Requests for comment from Lance Kashian & Co. CEO Ed Kashian were not returned, and the status of the application is unknown, though a local authority on the tax credit program said there have been delays in credit awards due to the recent tax reform law.

“Now that the new market tax credit is in doubt, the entire deal is in doubt,” Rousseau said.

It was at the end of January that Lance Kashian & Co. informed the county it would have to break the $15.12 million lease for 73,210 square feet that the board of supervisors approved in September.

At this point the Fresno County District Attorney’s Office is looking at other options should the Rowell building get taken off the table.

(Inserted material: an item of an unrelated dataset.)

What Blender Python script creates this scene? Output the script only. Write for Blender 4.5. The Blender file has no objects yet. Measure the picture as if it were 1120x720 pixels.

“The county is fully prepared to proceed with the existing agreement,” Rousseau said. “We’ve put money in the budget for lease payments. We were fully prepared to move forward. Now we’re on hold. Its temporary right now, but it could be a permanent deal-breaker.”

The Crocker Building at the northwest corner of L and Fresno streets is an alternative, Rousseau said. The Crocker Building totals 50,344 square feet, according to an online real estate listing. It recently housed the Department of Social Services before the county consolidated the department’s office space to the former Pelco campus in Clovis.

Lance Kashian & Co. had applied for both a Historical Building Tax Credit as well as a New Market Tax Credit, according to TJ Cox, president of Central Valley NMTC, LLC, a local community development entity that distributes these tax credits from the Treasury Department to investors.

Due to the recent tax bill, the disbursement of the credits from the treasury department has been delayed, according to Cox.

“The entire industry is waiting to hear the award announcements, which are supposed to come later this month,” said Cox, who is assisting Lance Kashian & Co. with the application for the New Market Tax Credit but is not involved in its final award.

As to whether or not this was the cause for the delay with Lance Kashian & Co. is still unclear.